Mit einigen kommen wir ins Gespräch. Ganz genau wisse keiner, wie der Brauch entstanden sei, erklären sie uns. Ganz sicher war die Darstellung der Leidensgeschichte Jesu um Ostern herum einer der Ursprünge. Die Verkleideten, mit denen wir gesprochen haben, sehen sich in der Rolle des Soldaten, der den Speer in die Seite Jesu gerammt hat. Warum dieser dann später zum „Giudei“ wurde und diese groteske Verkleidung trägt, wussten sie nicht. Antisemitisch sei das Fest jedoch nicht. Schließlich würde es den „Giudei“ ja am Ende der Feierlichkeiten leidtun, dass sie Jesus getötet haben, geben sie uns noch mit auf den Weg. Wir haben daran erhebliche Zweifel, sehen aber auch, dass unsere Gesprächspartner von dem, was sie sagen, überzeugt sind. Auch sonst scheint das Spektakel kaum infrage gestellt zu werden. Es gehört sogar zum immateriellen Kulturerbe Siziliens.

Der Weg führt uns zur Hauptkirche in der gerade der Karfreitagsgottesdienst stattfindet. Auf dem Platz davor sammeln sich immer mehr „Giudei“. Wie auf ein unsichtbares Kommando blasen sie alle gemeinsam in ihre Trompeten, die alle so aussehen, als ob sie schon bessere Zeiten gesehen haben. Ein ohrenbetäubender Lärm erfüllt den Platz. Die Trompeten scheinen absichtlich schief und disharmonisch zu klingen. Auch das gehört zum Ritual, das darauf abzielt, die andächtige Stimmung des Gottesdienstes in der Kirche zu stören und Unruhe zu stiften. Für uns ist es schwer zu verstehen, was genau hier passiert.

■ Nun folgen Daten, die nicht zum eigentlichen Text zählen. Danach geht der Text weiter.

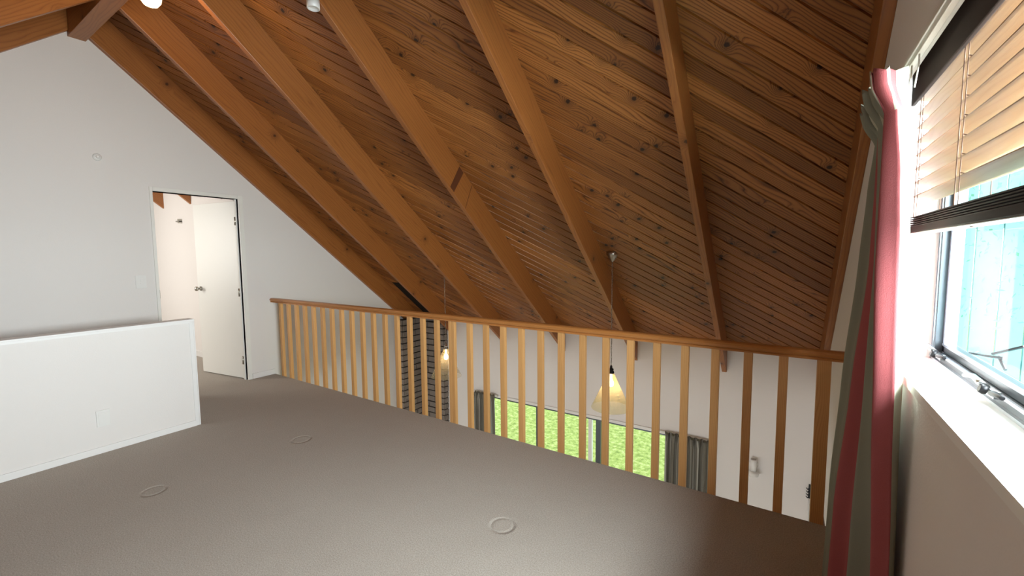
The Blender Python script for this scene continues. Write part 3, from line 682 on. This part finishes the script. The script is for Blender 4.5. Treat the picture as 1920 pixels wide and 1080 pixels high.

An einer Ecke des Platzes entdecke ich eine riesige Jesusstatue, die während der Prozession durch die Stadt getragen wird. Wir gehen näher hin, um sie uns anzuschauen. Plötzlich schiebt sich eine Gruppe Giudei an uns vorbei. Nacheinander nehmen sie ihre Masken ab, knien vor der Jesusfigur nieder und küsst seine Füße. Danach begeben auch sie sich laut lärmend vor die Kirche.

Das Spektakel geht weiter, aber für uns ist es Zeit zu gehen. Wir haben viel gesehen, viel erlebt – und vieles davon müssen wir erst einmal verarbeiten. Doch eines ist sicher: Wir wollen unbedingt wiederkommen und mehr erfahren.